#### [GOAL]
Without the pictures, write out all the lines below exactly as they appear.

#### [PROVIDED DATA]
--

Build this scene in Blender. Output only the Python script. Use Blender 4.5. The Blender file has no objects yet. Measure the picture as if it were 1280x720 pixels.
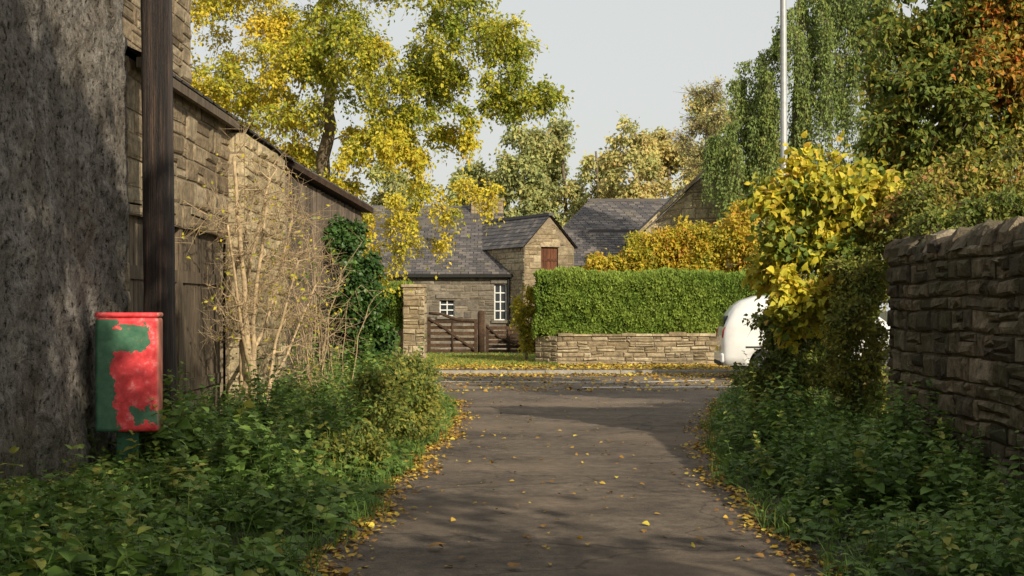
import bpy, bmesh, math, numpy as np
from mathutils import Vector, Matrix
rng=np.random.default_rng(7)
R=math.radians
scene=bpy.context.scene
# ---------------------------------------------------------------- helpers
def unit(v): return v/np.maximum(np.linalg.norm(v,axis=-1,keepdims=True),1e-9)
def link(o,parent=None):
    scene.collection.objects.link(o)
    if parent: o.parent=parent
    return o
def empty(name,loc=(0,0,0),rz=0):
    e=bpy.data.objects.new(name,None); e.location=loc; e.rotation_euler=(0,0,rz); return link(e)
class Geo:
    def __init__(s): s.V=[];s.F=[];s.R=[];s.M=[];s.S=[];s.n=0
    def add(s,V,F,rnd=0.5,mi=0,smooth=False):
        V=np.asarray(V,float).reshape(-1,3);F=np.asarray(F,int).reshape(-1,3)
        s.V.append(V);s.F.append(F+s.n);s.n+=len(V);m=len(F)
        s.R.append(np.broadcast_to(np.asarray(rnd,float),(m,)));s.M.append(np.full(m,mi));s.S.append(np.full(m,smooth))
    def quad(s,a,b,c,d,rnd=.5,mi=0): s.add([a,b,c,d],[[0,1,2],[0,2,3]],rnd,mi)
    def box(s,x0,x1,y0,y1,z0,z1,mi=0,rnd=.5):
        V=[(x,y,z) for z in(z0,z1) for y in(y0,y1) for x in(x0,x1)]
        F=[(0,2,3),(0,3,1),(4,5,7),(4,7,6),(0,1,5),(0,5,4),(2,6,7),(2,7,3),(0,4,6),(0,6,2),(1,3,7),(1,7,5)]
        s.add(V,F,rnd,mi)
    def tube(s,P,r,n=6,mi=0,rnd=.5,cap=True,lump=0):
        P=np.asarray(P,float);k=len(P);r=np.broadcast_to(np.asarray(r,float),(k,))
        T=unit(np.gradient(P,axis=0)); ref=np.array([.13,.97,.2]) if abs(T[:,2]).mean()>.5 else np.array([0.05,.1,1.])
        X=unit(np.cross(T,ref));Y=np.cross(T,X)
        a=np.arange(n)*2*math.pi/n
        rr=r[:,None,None]*(1+lump*rng.normal(size=(k,n,1)))
        V=P[:,None]+rr*(np.cos(a)[None,:,None]*X[:,None]+np.sin(a)[None,:,None]*Y[:,None])
        F=[]
        for i in range(k-1):
            for j in range(n):
                p=i*n+j;q=i*n+(j+1)%n; F+= [(p,q,q+n),(p,q+n,p+n)]
        if cap:
            for j in range(1,n-1): F.append((0,j+1,j)); F.append(((k-1)*n,(k-1)*n+j,(k-1)*n+j+1))
        s.add(V,F,rnd,mi,True)
    def obj(s,name,mats,parent=None):
        V=np.concatenate(s.V);F=np.concatenate(s.F)
        me=bpy.data.meshes.new(name)
        me.vertices.add(len(V));me.vertices.foreach_set('co',V.ravel().astype(np.float32))
        me.loops.add(len(F)*3);me.loops.foreach_set('vertex_index',F.ravel().astype(np.int32))
        me.polygons.add(len(F));me.polygons.foreach_set('loop_start',(np.arange(len(F))*3).astype(np.int32))
        for m in mats: me.materials.append(m)
        me.polygons.foreach_set('material_index',np.concatenate(s.M).astype(np.int32))
        me.polygons.foreach_set('use_smooth',np.concatenate(s.S).astype(bool))
        me.update(calc_edges=True)
        at=me.attributes.new('rnd','FLOAT','FACE');at.data.foreach_set('value',np.concatenate(s.R).astype(np.float32))
        return link(bpy.data.objects.new(name,me),parent)
OV=(np.array([(0,0,0),(0,.33,.02),(0,.7,.0),(0,1,-.12),(-.3,.27,.09),(-.23,.62,.06),(.3,.27,.09),(.23,.62,.06)],float),
    np.array([(0,1,4),(1,5,4),(1,2,5),(2,3,5),(0,6,1),(1,6,7),(1,7,2),(2,7,3)]))
SI=(np.array([(0,0,0),(.3,.42,.1),(0,1,-.05),(-.3,.42,.1)],float),np.array([(0,1,2),(0,2,3)]))
def add_leaves(g,P,D,N,S,W,rnd,mi,T):
    tv,tf=T;n=len(P);D=unit(D);X=unit(np.cross(D,N));Z=np.cross(X,D)
    V=P[:,None]+S[:,None,None]*(tv[None,:,0:1]*W*X[:,None]+tv[None,:,1:2]*D[:,None]+tv[None,:,2:3]*Z[:,None])
    F=tf[None]+(np.arange(n)*len(tv))[:,None,None]
    g.add(V,F,np.repeat(rnd,len(tf)),mi)
def twig_tubes(g,A,V,dr,r,mi,rnd=.5):
    n=len(A)
    if n==0:return
    ts=np.array([0,.35,.7,1.]);rs=np.array([1,.8,.55,.25])
    u=unit(np.cross(V,rng.normal(size=(n,3))));w=unit(np.cross(V,u))
    C=A[:,None]+V[:,None]*ts[None,:,None];C[:,:,2]-=dr[:,None]*ts[None]**2
    rad=(r[:,None]*rs)[:,:,None,None]
    a=np.arange(3)*2*math.pi/3
    VV=C[:,:,None]+rad*(np.cos(a)[None,None,:,None]*u[:,None,None]+np.sin(a)[None,None,:,None]*w[:,None,None])
    F=[]
    for i in range(3):
        for j in range(3):
            p=i*3+j;q=i*3+(j+1)%3;F+=[(p,q,q+3),(p,q+3,p+3)]
    F=np.array(F)[None]+(np.arange(n)*12)[:,None,None]
    g.add(VV,F,rnd,mi,True)
def insphere(n,shell=.35):
    d=unit(rng.normal(size=(n,3)));return d*(rng.uniform(shell,1,size=(n,1))**(1/2.))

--

#### [RESPONSE FOR THIS EXERCISE]
Build this scene in Blender. Output only the Python script. Use Blender 4.5. The Blender file has no objects yet. Measure the picture as if it were 1280x720 pixels.
import bpy, bmesh, math, numpy as np
from mathutils import Vector, Matrix
rng=np.random.default_rng(7)
R=math.radians
scene=bpy.context.scene
# ---------------------------------------------------------------- helpers
def unit(v): return v/np.maximum(np.linalg.norm(v,axis=-1,keepdims=True),1e-9)
def link(o,parent=None):
    scene.collection.objects.link(o)
    if parent: o.parent=parent
    return o
def empty(name,loc=(0,0,0),rz=0):
    e=bpy.data.objects.new(name,None); e.location=loc; e.rotation_euler=(0,0,rz); return link(e)
class Geo:
    def __init__(s): s.V=[];s.F=[];s.R=[];s.M=[];s.S=[];s.n=0
    def add(s,V,F,rnd=0.5,mi=0,smooth=False):
        V=np.asarray(V,float).reshape(-1,3);F=np.asarray(F,int).reshape(-1,3)
        s.V.append(V);s.F.append(F+s.n);s.n+=len(V);m=len(F)
        s.R.append(np.broadcast_to(np.asarray(rnd,float),(m,)));s.M.append(np.full(m,mi));s.S.append(np.full(m,smooth))
    def quad(s,a,b,c,d,rnd=.5,mi=0): s.add([a,b,c,d],[[0,1,2],[0,2,3]],rnd,mi)
    def box(s,x0,x1,y0,y1,z0,z1,mi=0,rnd=.5):
        V=[(x,y,z) for z in(z0,z1) for y in(y0,y1) for x in(x0,x1)]
        F=[(0,2,3),(0,3,1),(4,5,7),(4,7,6),(0,1,5),(0,5,4),(2,6,7),(2,7,3),(0,4,6),(0,6,2),(1,3,7),(1,7,5)]
        s.add(V,F,rnd,mi)
    def tube(s,P,r,n=6,mi=0,rnd=.5,cap=True,lump=0):
        P=np.asarray(P,float);k=len(P);r=np.broadcast_to(np.asarray(r,float),(k,))
        T=unit(np.gradient(P,axis=0)); ref=np.array([.13,.97,.2]) if abs(T[:,2]).mean()>.5 else np.array([0.05,.1,1.])
        X=unit(np.cross(T,ref));Y=np.cross(T,X)
        a=np.arange(n)*2*math.pi/n
        rr=r[:,None,None]*(1+lump*rng.normal(size=(k,n,1)))
        V=P[:,None]+rr*(np.cos(a)[None,:,None]*X[:,None]+np.sin(a)[None,:,None]*Y[:,None])
        F=[]
        for i in range(k-1):
            for j in range(n):
                p=i*n+j;q=i*n+(j+1)%n; F+= [(p,q,q+n),(p,q+n,p+n)]
        if cap:
            for j in range(1,n-1): F.append((0,j+1,j)); F.append(((k-1)*n,(k-1)*n+j,(k-1)*n+j+1))
        s.add(V,F,rnd,mi,True)
    def obj(s,name,mats,parent=None):
        V=np.concatenate(s.V);F=np.concatenate(s.F)
        me=bpy.data.meshes.new(name)
        me.vertices.add(len(V));me.vertices.foreach_set('co',V.ravel().astype(np.float32))
        me.loops.add(len(F)*3);me.loops.foreach_set('vertex_index',F.ravel().astype(np.int32))
        me.polygons.add(len(F));me.polygons.foreach_set('loop_start',(np.arange(len(F))*3).astype(np.int32))
        for m in mats: me.materials.append(m)
        me.polygons.foreach_set('material_index',np.concatenate(s.M).astype(np.int32))
        me.polygons.foreach_set('use_smooth',np.concatenate(s.S).astype(bool))
        me.update(calc_edges=True)
        at=me.attributes.new('rnd','FLOAT','FACE');at.data.foreach_set('value',np.concatenate(s.R).astype(np.float32))
        return link(bpy.data.objects.new(name,me),parent)
OV=(np.array([(0,0,0),(0,.33,.02),(0,.7,.0),(0,1,-.12),(-.3,.27,.09),(-.23,.62,.06),(.3,.27,.09),(.23,.62,.06)],float),
    np.array([(0,1,4),(1,5,4),(1,2,5),(2,3,5),(0,6,1),(1,6,7),(1,7,2),(2,7,3)]))
SI=(np.array([(0,0,0),(.3,.42,.1),(0,1,-.05),(-.3,.42,.1)],float),np.array([(0,1,2),(0,2,3)]))
def add_leaves(g,P,D,N,S,W,rnd,mi,T):
    tv,tf=T;n=len(P);D=unit(D);X=unit(np.cross(D,N));Z=np.cross(X,D)
    V=P[:,None]+S[:,None,None]*(tv[None,:,0:1]*W*X[:,None]+tv[None,:,1:2]*D[:,None]+tv[None,:,2:3]*Z[:,None])
    F=tf[None]+(np.arange(n)*len(tv))[:,None,None]
    g.add(V,F,np.repeat(rnd,len(tf)),mi)
def twig_tubes(g,A,V,dr,r,mi,rnd=.5):
    n=len(A)
    if n==0:return
    ts=np.array([0,.35,.7,1.]);rs=np.array([1,.8,.55,.25])
    u=unit(np.cross(V,rng.normal(size=(n,3))));w=unit(np.cross(V,u))
    C=A[:,None]+V[:,None]*ts[None,:,None];C[:,:,2]-=dr[:,None]*ts[None]**2
    rad=(r[:,None]*rs)[:,:,None,None]
    a=np.arange(3)*2*math.pi/3
    VV=C[:,:,None]+rad*(np.cos(a)[None,None,:,None]*u[:,None,None]+np.sin(a)[None,None,:,None]*w[:,None,None])
    F=[]
    for i in range(3):
        for j in range(3):
            p=i*3+j;q=i*3+(j+1)%3;F+=[(p,q,q+3),(p,q+3,p+3)]
    F=np.array(F)[None]+(np.arange(n)*12)[:,None,None]
    g.add(VV,F,rnd,mi,True)
def insphere(n,shell=.35):
    d=unit(rng.normal(size=(n,3)));return d*(rng.uniform(shell,1,size=(n,1))**(1/2.))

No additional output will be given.